### TASK TO CARRY OUT
Pick out all lines in the listing holding the string "parts" and copy them.

%%

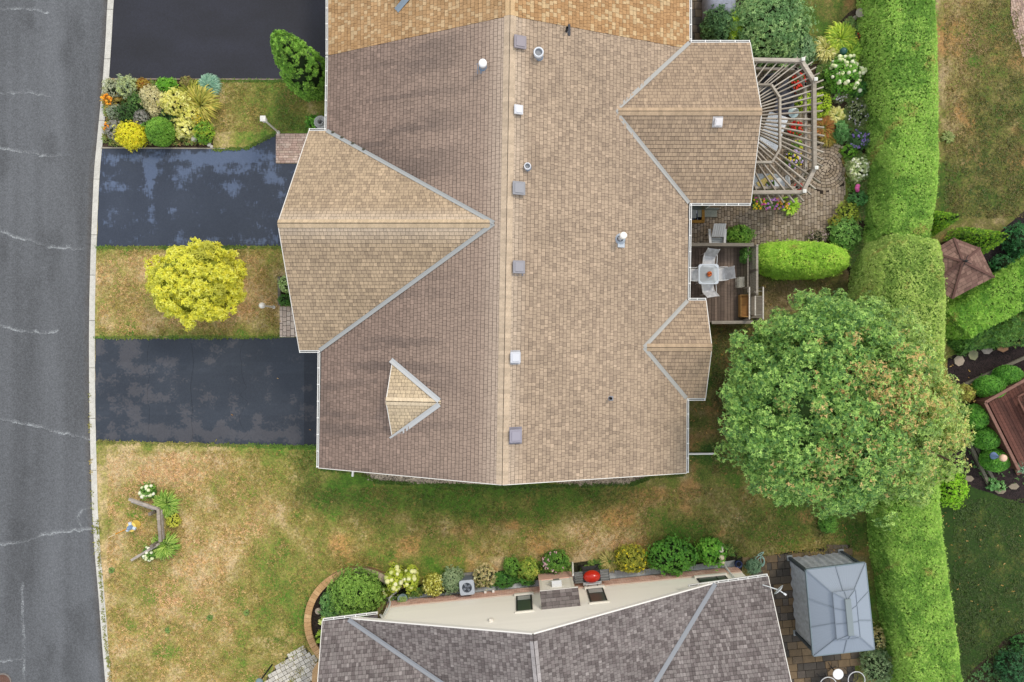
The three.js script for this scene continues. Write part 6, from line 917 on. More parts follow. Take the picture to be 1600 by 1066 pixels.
// ---------------------------------------------------------------- rear garden of the main house
// fan shaped pergola
{
  const h = 2.45, t = thing('pergola', 'weathered fan shaped timber pergola over the rear patio', 'pergola', P(1252, 190).setY(0)), W = () => jit(C(pick(['#b0a698', '#bcb2a4', '#a2998b', '#c6bdaf'])), .08); R = rng(70);
  const Q = (x, y, hh = h) => P(x, y, hh); const outer = [[1150, 93.5], [1252, 95.5], [1271.5, 126.5], [1272.5, 264], [1254, 300.5], [1150, 301]], inner = [[1160, 132], [1205, 133], [1218.5, 153], [1218.5, 233], [1206, 253.5], [1160, 254]];
  for (let i = 0; i < outer.length - 1; i++) { const a = Q(...outer[i]), b = Q(...outer[i + 1]); new G().bar(a, b, .14, .19, W()).build('beam', mats.wood, t); const n = V(b.z - a.z, 0, a.x - b.x).normalize(); const ins = V(0, 0, 0).sub(n).multiplyScalar(.24); new G().bar(a.clone().add(ins).add(V(0, -.27, 0)), b.clone().add(ins).add(V(0, -.27, 0)), .09, .17, W()).build('beam', mats.wood, t); }
  for (let i = 0; i < inner.length - 1; i++) new G().bar(Q(inner[i][0], inner[i][1], h), Q(inner[i + 1][0], inner[i + 1][1], h), .08, .14, W()).build('inner_beam', mats.wood, t);
  for (const i of [1, 2, 3, 4]) { const q = Q(...outer[i]); new G().box(V(q.x, h / 2 + .05, q.z), V(.12, h + .1, .12), C('#978d80')).build('post', mats.wood, t); new G().box(V(q.x, h + .2, q.z), V(.14, .05, .14), C('#e6e6e0'), 0, 0, 0, .01).add(new THREE.ConeGeometry(.09, .06, 4).rotateY(Math.PI / 4), new THREE.Matrix4().setPosition(q.x, h + .255, q.z), C('#e6e6e0')).build('post_cap', mats.white, t); }
  const ends = [[1184, 96], [1200, 97], [1215, 97.5], [1231, 97], [1246, 90], [1259, 88.5], [1269, 97.5], [1274.5, 105.5], [1280, 114.5], [1286, 125.5], [1286, 136.5], [1286, 148.5], [1284, 161], [1285, 173.5], [1284, 187], [1287, 199.5], [1287.5, 212.5], [1287, 225], [1286, 238], [1286, 249.5], [1285, 260], [1281.5, 285.5], [1274, 295.5], [1267, 304.5], [1255.5, 314.5], [1241, 316.5], [1224.5, 317], [1206, 319], [1190, 318.5], [1173, 316]], hub = [1135, 184];
  ends.forEach(([x, y], i) => { const e = Q(x, y, h - .1), s = Q(hub[0] + (x - hub[0]) * .2, hub[1] + (y - hub[1]) * .2, h - .1); new G().bar(s, e, .043, .12, W()).build('rafter', mats.wood, t); });
}
// things under the pergola
function boxThing(name, label, cat, parts) { const o = thing(name, label, cat, parts[0][1].clone().setY(0)); for (const [n, p, s, col, ry = 0, b = .02, m = mats.plain] of parts) new G().box(p, s, C(col), ry, 0, 0, Math.min(b, s.x / 2.2, s.y / 2.2, s.z / 2.2)).build(n, m, o); return o; }
{ R = rng(71);
  const b = P(1208, 205, .74); const t = thing('patio_table', 'long white table under the middle of the pergola', 'table', V(b.x, 0, b.z)); new G().box(V(b.x, .73, b.z), V(.85, .04, 1.5), C('#dfe6ee'), -.35, 0, 0, .015).build('table_top', mats.white, t); for (const [i, j] of [[-.33, -.65], [.33, -.65], [-.33, .65], [.33, .65]]) { const q = V(i, 0, j).applyAxisAngle(UP, -.35); new G().rod(V(b.x + q.x, 0, b.z + q.z), V(b.x + q.x, .71, b.z + q.z), .025, .025, C('#c9ced4'), 8).build('leg', mats.white, t); }
  const g = P(1240, 176, .7), gt = thing('side_table', 'small round glass table beside the chartreuse mound under the pergola', 'table', V(g.x, 0, g.z)); new G().lathe([[0, .7], [.22, .7], [.22, .68], [0, .68]], V(g.x, 0, g.z), C('#9db4b8'), 24).build('glass_top', mats.gloss, gt); for (let i = 0; i < 3; i++) new G().rod(V(g.x + .18 * Math.cos(i * 2.1), 0, g.z + .18 * Math.sin(i * 2.1)), V(g.x, .68, g.z), .012, .012, C('#dfe4e6'), 6).build('leg', mats.white, gt);
  const vz = thing('vase', 'white vase standing on the small round glass table', 'vase', V(g.x + .05, .7, g.z - .03)); new G().lathe([[.0, .7], [.06, .7], [.09, .8], [.05, .92], [.06, .95]], V(g.x + .05, 0, g.z - .03), C('#f2f4f4'), 18).build('body', mats.white, vz);
  // loungers with dark covers and red cushion plants
  const lounge = (px, py, ry, label, col) => { const p = P(px, py, .4), o = thing('lounge_chair', label, 'chair', V(p.x, 0, p.z)); const at = (x, y, z) => V(x, 0, z).applyAxisAngle(UP, ry).add(V(p.x, y, p.z)); new G().box(at(0, .4, .1), V(.6, .1, .75), C(col), ry, 0, 0, .03).build('seat', mats.fabric, o); new G().box(at(0, .68, -.35), V(.6, .6, .1), C(col), ry, -.35, 0, .03).build('backrest', mats.fabric, o); for (const s of [-1, 1]) { new G().box(at(s * .33, .58, .1), V(.06, .04, .7), C('#2c2c32'), ry).build('armrest', mats.plain, o); for (const k of [-.2, .4]) new G().box(at(s * .33, .29, k), V(.04, .58, .04), C('#2c2c32'), ry).build('leg', mats.plain, o); } };
  lounge(1228, 150, .8, 'dark grey cushioned chair under the upper pergola rafters', '#4a4c58'); lounge(1200, 140, .2, 'dark cushioned chair beside the house under the pergola', '#3c3f48'); lounge(1222, 170, 1.4, 'grey cushioned chair beside the long white table', '#55586a');
  const planter = (px, py, label, fc, n, r = .2) => { const p = P(px, py, .4), o = thing('flower_pot', label, 'flower pot', V(p.x, 0, p.z)); new G().lathe([[0, 0], [r * .7, 0], [r, .32], [r * 1.05, .34], [r * .9, .34], [0, .3]], V(p.x, 0, p.z), C('#6d4a38'), 18).build('pot', mats.stone, o); const L = new Leaves(), B = new Leaves(); for (let i = 0; i < 130; i++) { const d = dirRand(); d.y = Math.abs(d.y); L.put(V(p.x + d.x * r * 1.5, .34 + d.y * r * 1.1, p.z + d.z * r * 1.5), d, .08, jit(pick(grn), .15)); } for (let i = 0; i < n; i++) { const d = dirRand(); d.y = Math.abs(d.y) + .2; d.normalize(); B.put(V(p.x + d.x * r * 1.6, .36 + d.y * r * 1.25, p.z + d.z * r * 1.6), UP, rr(.03, .065), jit(pick(fc), .12)); } L.build('foliage', LG.broad, leafMat, o); B.build('blossoms', LG.petal, petalMat, o); };
  planter(1247, 125, 'red flower pot behind the upper pergola post, higher of two', red, 55, .19); planter(1248, 137, 'red flower pot in the pergola corner, below its red twin', red, 50, .17); planter(1243, 203, 'red flower pot right of the long white table', red, 60, .22); planter(1240, 249, 'yellow and purple flower pot under the lower pergola rafters', pal('#d9c21e', '#e6d640', '#b79fd0', '#c9b8dc'), 46, .24); planter(1246, 228, 'small green and yellow flower pot above the yellow purple pot', pal('#c9c22e', '#8fb03a'), 20, .15); planter(1204, 289, 'blue grey flower pot beside the white folding chair', pal('#9a8fae', '#c9c4d4'), 12, .13);
  { const p = P(1249, 292, .5), o = thing('red_bucket', 'bright red bucket at the lower pergola post', 'bucket', V(p.x, 0, p.z)); new G().lathe([[0, 0], [.13, 0], [.19, .42], [.2, .44], [.17, .42], [.12, .1], [0, .08]], V(p.x, 0, p.z), C('#cc2a30'), 20).build('pail', mats.gloss, o); new G().add(new THREE.TorusGeometry(.19, .01, 6, 20, Math.PI), new THREE.Matrix4().setPosition(p.x, .44, p.z), C('#d8d8d8')).build('handle', mats.metal, o); }
  { const p = P(1198, 283, .4), o = thing('sun_lounger', 'grey lounger with yellow towel under the lower pergola corner', 'lounger', V(p.x, 0, p.z)); new G().box(V(p.x - .1, .34, p.z), V(1.35, .06, .66), C('#aeb6bb'), 0, 0, 0, .02).build('bed', mats.fabric, o); for (const [i, j] of [[-.7, -.27], [.5, -.27], [-.7, .27], [.5, .27]]) new G().box(V(p.x + i, .16, p.z + j), V(.04, .32, .04), C('#8b9094')).build('leg', mats.plain, o); const tw = thing('beach_towel', 'yellow towel lying across the grey lounger', 'towel', V(p.x, .38, p.z)); new G().box(V(p.x, .385, p.z), V(.82, .022, .34), C('#e2cb7c'), .55, 0, 0, .008).build('cloth', mats.fabric, tw); }
  { const p = P(1219, 285, .5), o = thing('folding_chair', 'white folding chair beside the grey lounger', 'chair', V(p.x, 0, p.z)); const at = (x, y, z) => V(x, 0, z).applyAxisAngle(UP, .15).add(V(p.x, y, p.z)); new G().box(at(0, .43, 0), V(.44, .04, .42), C('#d4dadf'), .15, 0, 0, .01).build('seat', mats.white, o); for (let i = 0; i < 4; i++) new G().box(at(.26, .5 + i * .11, 0), V(.03, .08, .44), C('#d4dadf'), .15, 0, .1, .008).build('back_slat', mats.white, o); for (const [i, j] of [[-.2, -.2], [.2, -.2], [-.2, .2], [.2, .2]]) new G().box(at(i, .21, j), V(.03, .42, .03), C('#b9c0c6'), .15).build('leg', mats.white, o); }
  // flower boxes along the lower side
  for (const [px, w, label, fc, n] of [[1188, .55, 'flower box with yellow and magenta blooms beside the roof gutter', pal('#dcc634', '#d25aa0', '#e8b82c'), 40], [1206, .55, 'flower box with pink and violet blooms, middle of the row', pal('#d878b4', '#b884d0', '#e2a2c8'), 50], [1223, .55, 'flower box with yellow, orange and purple blooms at the row end', pal('#e0b42c', '#c88a3a', '#a878c0', '#e6cf5a'), 46]]) { const p = P(px, 317, .9), o = thing('flower_box', label, 'flower box', V(p.x, 0, p.z), 'flower boxes beside the patio'); new G().box(V(p.x, .62, p.z), V(w, .2, .22), C('#8b8f96'), 0, 0, 0, .01).box(V(p.x, .26, p.z), V(.08, .52, .08), C('#7a6a58')).build('box', mats.wood, o); const L = new Leaves(), B = new Leaves(); for (let i = 0; i < 220; i++) L.put(V(p.x + rr(-w / 2, w / 2), .75 + R() * .16, p.z + rr(-.17, .22)), UP, .09, jit(pick(grn), .2)); for (let i = 0; i < n; i++) B.put(V(p.x + rr(-w / 2, w / 2) * 1.1, .8 + R() * .16, p.z + rr(-.2, .26)), UP, rr(.035, .065), jit(pick(fc), .1)); L.build('foliage', LG.broad, leafMat, o); B.build('blossoms', LG.petal, petalMat, o); }
  tuft('fern', 'bright green fern beside the last flower box', 1235, 321, 9, .5, pal('#86b82e', '#a3cc44'), { n: 120 });
}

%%

### REPLY
The three.js script for this scene continues. Write part 6, from line 917 on. More parts follow. Take the picture to be 1600 by 1066 pixels.
function boxThing(name, label, cat, parts) { const o = thing(name, label, cat, parts[0][1].clone().setY(0)); for (const [n, p, s, col, ry = 0, b = .02, m = mats.plain] of parts) new G().box(p, s, C(col), ry, 0, 0, Math.min(b, s.x / 2.2, s.y / 2.2, s.z / 2.2)).build(n, m, o); return o; }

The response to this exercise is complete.